▶ **Your instructions**: Copy out all of the material exactly.

▶ **Information provided**:
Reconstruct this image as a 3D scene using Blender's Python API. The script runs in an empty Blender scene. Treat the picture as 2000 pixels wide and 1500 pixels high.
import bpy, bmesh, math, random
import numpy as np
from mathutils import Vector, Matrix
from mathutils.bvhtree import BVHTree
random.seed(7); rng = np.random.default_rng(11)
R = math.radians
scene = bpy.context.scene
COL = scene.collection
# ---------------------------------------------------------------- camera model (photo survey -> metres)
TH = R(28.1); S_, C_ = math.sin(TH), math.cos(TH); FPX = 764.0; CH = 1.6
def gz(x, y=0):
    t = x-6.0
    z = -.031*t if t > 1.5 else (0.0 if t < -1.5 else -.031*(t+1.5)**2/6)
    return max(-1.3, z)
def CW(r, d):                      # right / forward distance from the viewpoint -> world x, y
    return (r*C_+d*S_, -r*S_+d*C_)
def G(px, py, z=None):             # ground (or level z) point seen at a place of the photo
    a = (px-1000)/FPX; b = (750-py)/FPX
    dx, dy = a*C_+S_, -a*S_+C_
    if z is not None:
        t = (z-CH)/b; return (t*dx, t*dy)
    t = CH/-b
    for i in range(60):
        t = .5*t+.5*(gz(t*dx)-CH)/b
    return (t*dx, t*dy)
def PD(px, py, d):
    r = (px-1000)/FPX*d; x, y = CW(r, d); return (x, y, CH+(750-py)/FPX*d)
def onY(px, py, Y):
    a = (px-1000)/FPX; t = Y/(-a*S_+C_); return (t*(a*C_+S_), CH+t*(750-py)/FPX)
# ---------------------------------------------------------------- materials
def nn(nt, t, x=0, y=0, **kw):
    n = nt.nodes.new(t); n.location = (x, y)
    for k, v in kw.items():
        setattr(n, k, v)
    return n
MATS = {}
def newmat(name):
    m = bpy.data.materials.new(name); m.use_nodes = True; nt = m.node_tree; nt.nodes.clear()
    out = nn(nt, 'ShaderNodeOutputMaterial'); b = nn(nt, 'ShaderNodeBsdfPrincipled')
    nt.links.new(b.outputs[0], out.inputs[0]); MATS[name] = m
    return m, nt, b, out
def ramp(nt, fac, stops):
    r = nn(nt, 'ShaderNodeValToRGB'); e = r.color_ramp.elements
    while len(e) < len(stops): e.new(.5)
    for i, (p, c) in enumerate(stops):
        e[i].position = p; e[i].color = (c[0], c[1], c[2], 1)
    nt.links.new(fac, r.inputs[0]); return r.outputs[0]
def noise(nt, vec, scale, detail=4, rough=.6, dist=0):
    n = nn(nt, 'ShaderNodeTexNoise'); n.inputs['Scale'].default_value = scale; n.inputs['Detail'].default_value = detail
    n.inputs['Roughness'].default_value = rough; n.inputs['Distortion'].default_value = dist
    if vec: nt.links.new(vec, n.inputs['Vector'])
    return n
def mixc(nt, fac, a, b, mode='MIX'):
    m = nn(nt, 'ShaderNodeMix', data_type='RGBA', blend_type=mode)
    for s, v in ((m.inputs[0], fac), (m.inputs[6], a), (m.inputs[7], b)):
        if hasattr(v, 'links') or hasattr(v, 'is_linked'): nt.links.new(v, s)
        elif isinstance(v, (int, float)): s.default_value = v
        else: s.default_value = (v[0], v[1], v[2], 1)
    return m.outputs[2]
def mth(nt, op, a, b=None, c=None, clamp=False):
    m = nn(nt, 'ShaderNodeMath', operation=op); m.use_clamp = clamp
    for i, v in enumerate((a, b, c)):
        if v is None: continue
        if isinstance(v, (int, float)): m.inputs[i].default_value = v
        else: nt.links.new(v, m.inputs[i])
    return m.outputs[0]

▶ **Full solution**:
Reconstruct this image as a 3D scene using Blender's Python API. The script runs in an empty Blender scene. Treat the picture as 2000 pixels wide and 1500 pixels high.
import bpy, bmesh, math, random
import numpy as np
from mathutils import Vector, Matrix
from mathutils.bvhtree import BVHTree
random.seed(7); rng = np.random.default_rng(11)
R = math.radians
scene = bpy.context.scene
COL = scene.collection
# ---------------------------------------------------------------- camera model (photo survey -> metres)
TH = R(28.1); S_, C_ = math.sin(TH), math.cos(TH); FPX = 764.0; CH = 1.6
def gz(x, y=0):
    t = x-6.0
    z = -.031*t if t > 1.5 else (0.0 if t < -1.5 else -.031*(t+1.5)**2/6)
    return max(-1.3, z)
def CW(r, d):                      # right / forward distance from the viewpoint -> world x, y
    return (r*C_+d*S_, -r*S_+d*C_)
def G(px, py, z=None):             # ground (or level z) point seen at a place of the photo
    a = (px-1000)/FPX; b = (750-py)/FPX
    dx, dy = a*C_+S_, -a*S_+C_
    if z is not None:
        t = (z-CH)/b; return (t*dx, t*dy)
    t = CH/-b
    for i in range(60):
        t = .5*t+.5*(gz(t*dx)-CH)/b
    return (t*dx, t*dy)
def PD(px, py, d):
    r = (px-1000)/FPX*d; x, y = CW(r, d); return (x, y, CH+(750-py)/FPX*d)
def onY(px, py, Y):
    a = (px-1000)/FPX; t = Y/(-a*S_+C_); return (t*(a*C_+S_), CH+t*(750-py)/FPX)
# ---------------------------------------------------------------- materials
def nn(nt, t, x=0, y=0, **kw):
    n = nt.nodes.new(t); n.location = (x, y)
    for k, v in kw.items():
        setattr(n, k, v)
    return n
MATS = {}
def newmat(name):
    m = bpy.data.materials.new(name); m.use_nodes = True; nt = m.node_tree; nt.nodes.clear()
    out = nn(nt, 'ShaderNodeOutputMaterial'); b = nn(nt, 'ShaderNodeBsdfPrincipled')
    nt.links.new(b.outputs[0], out.inputs[0]); MATS[name] = m
    return m, nt, b, out
def ramp(nt, fac, stops):
    r = nn(nt, 'ShaderNodeValToRGB'); e = r.color_ramp.elements
    while len(e) < len(stops): e.new(.5)
    for i, (p, c) in enumerate(stops):
        e[i].position = p; e[i].color = (c[0], c[1], c[2], 1)
    nt.links.new(fac, r.inputs[0]); return r.outputs[0]
def noise(nt, vec, scale, detail=4, rough=.6, dist=0):
    n = nn(nt, 'ShaderNodeTexNoise'); n.inputs['Scale'].default_value = scale; n.inputs['Detail'].default_value = detail
    n.inputs['Roughness'].default_value = rough; n.inputs['Distortion'].default_value = dist
    if vec: nt.links.new(vec, n.inputs['Vector'])
    return n
def mixc(nt, fac, a, b, mode='MIX'):
    m = nn(nt, 'ShaderNodeMix', data_type='RGBA', blend_type=mode)
    for s, v in ((m.inputs[0], fac), (m.inputs[6], a), (m.inputs[7], b)):
        if hasattr(v, 'links') or hasattr(v, 'is_linked'): nt.links.new(v, s)
        elif isinstance(v, (int, float)): s.default_value = v
        else: s.default_value = (v[0], v[1], v[2], 1)
    return m.outputs[2]
def mth(nt, op, a, b=None, c=None, clamp=False):
    m = nn(nt, 'ShaderNodeMath', operation=op); m.use_clamp = clamp
    for i, v in enumerate((a, b, c)):
        if v is None: continue
        if isinstance(v, (int, float)): m.inputs[i].default_value = v
        else: nt.links.new(v, m.inputs[i])
    return m.outputs[0]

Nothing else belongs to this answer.